À ces plans immobiles succède une série de meurtre, filmée de manière très neutre dans des plans-séquences silencieux. On y voit des habitants, seuls ou à deux, tenter d’échapper à un tueur, avant de se prendre une balle. Cette ville désertique se révèle alors menaçante, au point que les lasers naviguant sur les couples de danseurs le soir en deviennent inquiétants, comme à la recherche de cibles. Mais ces effets lumineux paraissent également les transporter dans la galaxie lorsqu’ils se réverbèrent comme des étoiles sur leurs visages.
Les fictions futuristes anticipent souvent une conquête de l’espace : Androids Dream n’échappe pas à la règle. Il est en effet question de vaisseaux spatiaux même si l’on ne voit pas plus qu’un avion, le film entier étant uniquement composé d’objets et de décors contemporains. Les animaux se raréfient et semblent proches de la disparition, ce qui fait leur valeur. On voit un mouton mort, des chiens enfermés aboyer dans le vide, un petit oiseau à la recherche d’une issue se prendre une vitre à plusieurs reprises. Les chansons, aussi importantes que les dialogues, abordent les principaux thèmes du film : la mort et le vide. Dans certaines paroles, il est question de « vide intérieur » ou de l’histoire d’un homme qui tua sa femme car il ne voulait pas la partager.

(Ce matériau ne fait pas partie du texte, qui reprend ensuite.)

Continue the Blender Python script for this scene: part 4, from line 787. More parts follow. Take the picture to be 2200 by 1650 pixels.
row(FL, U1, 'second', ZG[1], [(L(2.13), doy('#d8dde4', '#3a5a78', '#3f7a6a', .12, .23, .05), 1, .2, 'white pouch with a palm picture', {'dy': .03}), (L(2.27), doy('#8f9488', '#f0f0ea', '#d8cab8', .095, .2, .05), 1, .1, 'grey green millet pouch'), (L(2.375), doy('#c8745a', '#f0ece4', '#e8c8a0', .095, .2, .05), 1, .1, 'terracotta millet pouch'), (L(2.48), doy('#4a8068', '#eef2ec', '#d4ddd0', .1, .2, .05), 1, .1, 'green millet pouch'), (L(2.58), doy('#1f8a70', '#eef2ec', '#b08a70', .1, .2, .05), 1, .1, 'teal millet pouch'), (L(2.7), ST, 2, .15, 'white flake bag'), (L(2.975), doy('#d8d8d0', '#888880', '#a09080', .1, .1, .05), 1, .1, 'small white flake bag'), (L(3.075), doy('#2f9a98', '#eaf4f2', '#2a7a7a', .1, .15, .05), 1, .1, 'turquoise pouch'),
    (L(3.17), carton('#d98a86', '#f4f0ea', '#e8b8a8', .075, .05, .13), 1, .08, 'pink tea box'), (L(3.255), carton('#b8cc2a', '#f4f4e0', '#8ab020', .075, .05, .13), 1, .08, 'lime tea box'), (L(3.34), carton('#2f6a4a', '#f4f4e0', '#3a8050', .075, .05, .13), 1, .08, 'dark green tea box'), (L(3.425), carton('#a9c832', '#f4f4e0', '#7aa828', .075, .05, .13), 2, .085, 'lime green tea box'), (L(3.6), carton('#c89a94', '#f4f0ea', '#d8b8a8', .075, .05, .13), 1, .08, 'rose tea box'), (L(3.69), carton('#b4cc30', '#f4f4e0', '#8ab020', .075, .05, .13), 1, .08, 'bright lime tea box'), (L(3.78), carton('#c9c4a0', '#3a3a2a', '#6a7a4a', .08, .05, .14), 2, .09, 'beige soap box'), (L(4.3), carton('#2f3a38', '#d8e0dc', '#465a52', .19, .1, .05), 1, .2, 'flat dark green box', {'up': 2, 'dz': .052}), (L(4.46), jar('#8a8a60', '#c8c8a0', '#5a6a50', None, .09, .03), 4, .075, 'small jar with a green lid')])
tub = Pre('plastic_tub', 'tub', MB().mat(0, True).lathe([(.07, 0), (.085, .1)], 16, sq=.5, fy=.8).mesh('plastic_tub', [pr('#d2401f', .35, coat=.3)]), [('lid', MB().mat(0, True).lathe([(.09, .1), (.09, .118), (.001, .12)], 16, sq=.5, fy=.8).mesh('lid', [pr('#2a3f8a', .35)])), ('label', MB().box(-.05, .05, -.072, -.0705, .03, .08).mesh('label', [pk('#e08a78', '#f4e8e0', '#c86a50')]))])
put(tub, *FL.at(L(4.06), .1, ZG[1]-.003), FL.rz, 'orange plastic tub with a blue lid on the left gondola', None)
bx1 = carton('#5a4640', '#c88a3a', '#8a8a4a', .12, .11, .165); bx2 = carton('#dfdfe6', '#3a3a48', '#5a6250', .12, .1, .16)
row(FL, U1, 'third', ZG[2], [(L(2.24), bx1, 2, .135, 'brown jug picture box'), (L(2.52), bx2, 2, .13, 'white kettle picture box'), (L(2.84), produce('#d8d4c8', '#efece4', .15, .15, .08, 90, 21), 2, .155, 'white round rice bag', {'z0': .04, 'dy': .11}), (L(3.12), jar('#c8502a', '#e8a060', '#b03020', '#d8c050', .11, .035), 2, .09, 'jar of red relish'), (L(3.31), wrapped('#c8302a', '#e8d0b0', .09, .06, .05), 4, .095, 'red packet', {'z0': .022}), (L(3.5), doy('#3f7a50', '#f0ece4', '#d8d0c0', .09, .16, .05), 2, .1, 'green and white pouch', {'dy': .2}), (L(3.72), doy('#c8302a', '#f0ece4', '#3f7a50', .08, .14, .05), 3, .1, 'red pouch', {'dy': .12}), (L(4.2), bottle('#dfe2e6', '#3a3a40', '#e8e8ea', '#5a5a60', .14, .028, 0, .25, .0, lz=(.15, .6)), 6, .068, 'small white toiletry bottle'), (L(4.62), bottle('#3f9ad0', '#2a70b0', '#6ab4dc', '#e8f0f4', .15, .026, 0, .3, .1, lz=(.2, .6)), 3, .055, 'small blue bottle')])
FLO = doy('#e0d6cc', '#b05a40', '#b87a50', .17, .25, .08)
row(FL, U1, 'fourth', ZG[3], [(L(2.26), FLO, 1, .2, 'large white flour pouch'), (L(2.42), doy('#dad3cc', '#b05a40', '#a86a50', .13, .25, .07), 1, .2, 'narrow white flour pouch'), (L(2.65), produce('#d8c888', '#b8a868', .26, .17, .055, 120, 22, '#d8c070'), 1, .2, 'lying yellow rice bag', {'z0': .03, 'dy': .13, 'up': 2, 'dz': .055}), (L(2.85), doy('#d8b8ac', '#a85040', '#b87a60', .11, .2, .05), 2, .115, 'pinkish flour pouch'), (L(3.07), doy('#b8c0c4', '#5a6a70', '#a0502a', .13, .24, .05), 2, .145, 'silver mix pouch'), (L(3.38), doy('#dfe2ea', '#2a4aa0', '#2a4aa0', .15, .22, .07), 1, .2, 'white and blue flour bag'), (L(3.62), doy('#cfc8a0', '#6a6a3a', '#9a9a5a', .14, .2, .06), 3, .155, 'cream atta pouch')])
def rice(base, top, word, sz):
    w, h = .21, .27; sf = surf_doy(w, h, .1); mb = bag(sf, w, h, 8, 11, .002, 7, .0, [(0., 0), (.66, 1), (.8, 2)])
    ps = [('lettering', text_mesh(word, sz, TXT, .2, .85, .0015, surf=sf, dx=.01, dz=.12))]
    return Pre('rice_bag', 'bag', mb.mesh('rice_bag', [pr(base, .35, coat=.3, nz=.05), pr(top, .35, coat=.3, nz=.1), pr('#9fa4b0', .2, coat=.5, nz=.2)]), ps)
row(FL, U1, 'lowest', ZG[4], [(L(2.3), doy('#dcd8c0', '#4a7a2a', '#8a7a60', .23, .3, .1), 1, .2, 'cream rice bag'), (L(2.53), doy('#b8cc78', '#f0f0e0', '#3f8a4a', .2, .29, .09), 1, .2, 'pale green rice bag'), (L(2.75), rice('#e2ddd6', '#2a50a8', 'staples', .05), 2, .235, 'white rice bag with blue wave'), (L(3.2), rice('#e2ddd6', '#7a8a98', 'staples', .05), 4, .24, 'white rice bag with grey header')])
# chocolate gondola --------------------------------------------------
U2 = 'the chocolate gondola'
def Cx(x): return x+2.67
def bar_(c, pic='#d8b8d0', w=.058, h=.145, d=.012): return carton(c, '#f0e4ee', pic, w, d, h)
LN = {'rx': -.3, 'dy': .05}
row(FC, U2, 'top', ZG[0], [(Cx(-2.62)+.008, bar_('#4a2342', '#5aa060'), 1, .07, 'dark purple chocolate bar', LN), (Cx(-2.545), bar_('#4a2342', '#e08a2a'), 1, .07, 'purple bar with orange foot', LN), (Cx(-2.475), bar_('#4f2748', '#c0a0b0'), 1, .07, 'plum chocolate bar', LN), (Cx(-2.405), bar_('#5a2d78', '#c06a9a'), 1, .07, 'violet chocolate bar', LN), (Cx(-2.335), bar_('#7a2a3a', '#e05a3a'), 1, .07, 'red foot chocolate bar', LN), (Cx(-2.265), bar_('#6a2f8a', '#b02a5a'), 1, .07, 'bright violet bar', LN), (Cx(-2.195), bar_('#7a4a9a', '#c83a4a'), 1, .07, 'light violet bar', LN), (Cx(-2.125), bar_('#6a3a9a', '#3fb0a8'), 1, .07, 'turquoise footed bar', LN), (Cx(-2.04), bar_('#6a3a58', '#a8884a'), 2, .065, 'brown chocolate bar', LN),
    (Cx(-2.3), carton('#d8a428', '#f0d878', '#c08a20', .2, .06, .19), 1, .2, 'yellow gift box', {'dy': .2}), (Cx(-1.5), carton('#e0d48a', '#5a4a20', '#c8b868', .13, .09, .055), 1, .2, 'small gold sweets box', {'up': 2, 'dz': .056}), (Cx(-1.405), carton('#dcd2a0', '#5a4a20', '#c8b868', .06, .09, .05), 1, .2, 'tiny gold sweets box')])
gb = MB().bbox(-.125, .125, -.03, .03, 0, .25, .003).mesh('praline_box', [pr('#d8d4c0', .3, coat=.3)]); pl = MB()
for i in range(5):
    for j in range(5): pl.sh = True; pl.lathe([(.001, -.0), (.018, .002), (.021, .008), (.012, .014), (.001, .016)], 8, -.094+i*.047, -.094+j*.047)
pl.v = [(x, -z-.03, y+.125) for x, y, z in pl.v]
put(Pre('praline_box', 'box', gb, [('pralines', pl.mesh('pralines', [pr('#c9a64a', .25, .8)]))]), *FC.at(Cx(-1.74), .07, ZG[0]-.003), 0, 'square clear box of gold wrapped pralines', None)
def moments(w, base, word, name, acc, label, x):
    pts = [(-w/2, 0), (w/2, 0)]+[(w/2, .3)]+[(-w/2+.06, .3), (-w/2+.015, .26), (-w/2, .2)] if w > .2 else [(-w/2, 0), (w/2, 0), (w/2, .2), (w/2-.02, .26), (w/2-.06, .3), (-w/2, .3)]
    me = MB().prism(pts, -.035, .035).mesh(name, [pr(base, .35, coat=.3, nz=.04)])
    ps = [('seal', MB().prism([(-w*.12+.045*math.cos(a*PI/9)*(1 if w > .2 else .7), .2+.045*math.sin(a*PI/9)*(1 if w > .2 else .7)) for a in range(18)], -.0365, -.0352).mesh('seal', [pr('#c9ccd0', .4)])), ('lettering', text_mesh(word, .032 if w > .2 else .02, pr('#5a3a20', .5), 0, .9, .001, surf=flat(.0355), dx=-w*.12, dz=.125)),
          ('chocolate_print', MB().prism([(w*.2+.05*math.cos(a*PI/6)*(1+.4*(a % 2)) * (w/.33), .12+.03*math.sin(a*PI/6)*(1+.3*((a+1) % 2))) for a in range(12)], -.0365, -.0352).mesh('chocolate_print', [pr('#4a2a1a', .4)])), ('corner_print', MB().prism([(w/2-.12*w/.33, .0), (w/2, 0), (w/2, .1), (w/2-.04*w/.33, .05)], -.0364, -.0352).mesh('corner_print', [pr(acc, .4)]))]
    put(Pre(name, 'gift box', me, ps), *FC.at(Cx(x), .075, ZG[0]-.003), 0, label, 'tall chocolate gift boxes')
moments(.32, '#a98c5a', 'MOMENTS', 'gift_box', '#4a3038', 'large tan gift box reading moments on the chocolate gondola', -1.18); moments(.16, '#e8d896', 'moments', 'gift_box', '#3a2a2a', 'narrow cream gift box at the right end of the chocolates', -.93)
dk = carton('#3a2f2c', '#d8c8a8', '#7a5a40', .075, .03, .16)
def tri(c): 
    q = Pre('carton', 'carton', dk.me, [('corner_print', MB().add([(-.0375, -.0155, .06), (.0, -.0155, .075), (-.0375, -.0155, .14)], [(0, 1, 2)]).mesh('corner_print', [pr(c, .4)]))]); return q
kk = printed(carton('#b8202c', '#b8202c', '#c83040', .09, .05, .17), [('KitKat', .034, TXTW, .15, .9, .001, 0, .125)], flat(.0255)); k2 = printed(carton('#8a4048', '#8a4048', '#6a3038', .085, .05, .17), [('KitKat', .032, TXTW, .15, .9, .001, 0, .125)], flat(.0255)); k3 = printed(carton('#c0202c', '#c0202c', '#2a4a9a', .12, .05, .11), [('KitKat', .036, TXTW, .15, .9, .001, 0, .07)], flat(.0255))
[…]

Les androïdes du titre sont bien présents, mais pour qui n’aurait ni vu ni lu Blade Runner, ils sont difficiles à distinguer des humains. Ceux-ci semblent en tout point similaires aux humains ; ils saignent lorsqu’ils sont blessés, s’essoufflent en courant, font des rêves, s’aiment et peuvent même être parents. Ion de Sosa s’interroge ainsi sur ce qui définit l’être humain et à partir de quel point de perfectionnement un androïde devient son équivalent.
Lucie Goulard
ANDROIDS DREAM/SUEÑAN LOS ANDROIDES (Espagne, 2015), un film de Ion de Sosa, avec Manolo Marin, Moisés Richart, Marta Bassols. Durée : 61 minutes. Sortie en France indéterminée.